Discussion Overview
The discussion revolves around finding a general formula for the integral of the product of Hermite polynomials and a power of the variable in the context of the one-dimensional harmonic oscillator. Participants explore the mathematical properties and references related to this integral, particularly in relation to quantum mechanics.
Discussion Character
- Mathematical reasoning
- Technical explanation
- Debate/contested
Main Points Raised
- One participant seeks a general formula for the integral \(\int_{-\infty}^{\infty} \xi^p H_n(\xi) H_k(\xi) d\xi\) for integer \(p \geq 0\), noting they have found results for \(p=0\) and \(p=1\) but require further hints for general \(p\).
- Another participant provides a link to a resource but does not offer further hints, suggesting that the integral might be found in the referenced document.
- A participant mentions that the integral is more comprehensive than what is presented in Abramowitz and Stegun's handbook.
- There is a request for clarification regarding the reference to Abramowitz and Stegun, which is then explained as a well-known mathematical functions handbook.
- Another participant suggests that the integral in question may not be what is typically calculated in quantum mechanics, where a Gaussian weighting function is usually involved, and recommends integrating by parts as a potential method.

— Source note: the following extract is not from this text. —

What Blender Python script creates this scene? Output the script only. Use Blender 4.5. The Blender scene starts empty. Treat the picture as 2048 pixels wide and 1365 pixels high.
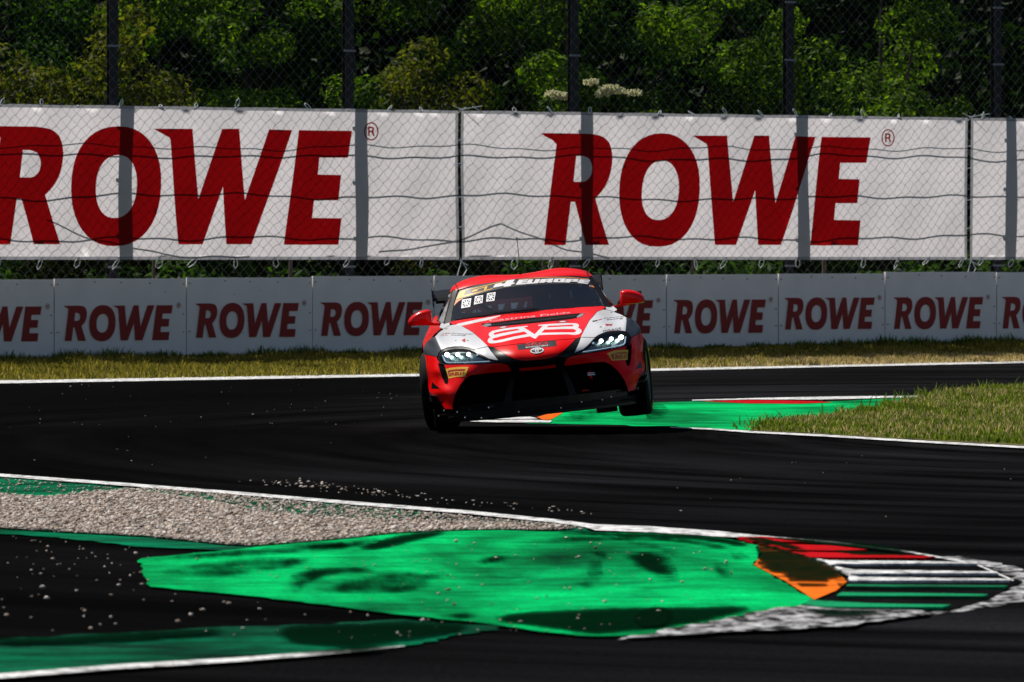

Areas of Agreement / Disagreement
Participants express differing views on the integral's complexity and relevance to quantum mechanics, indicating that there is no consensus on the approach to take or the integral's significance in this context.
Contextual Notes
Some participants reference specific mathematical handbooks and resources, indicating a reliance on established literature for integrals involving Hermite polynomials. There is also mention of the potential need for integrating by parts, suggesting that the discussion may involve unresolved mathematical steps or assumptions.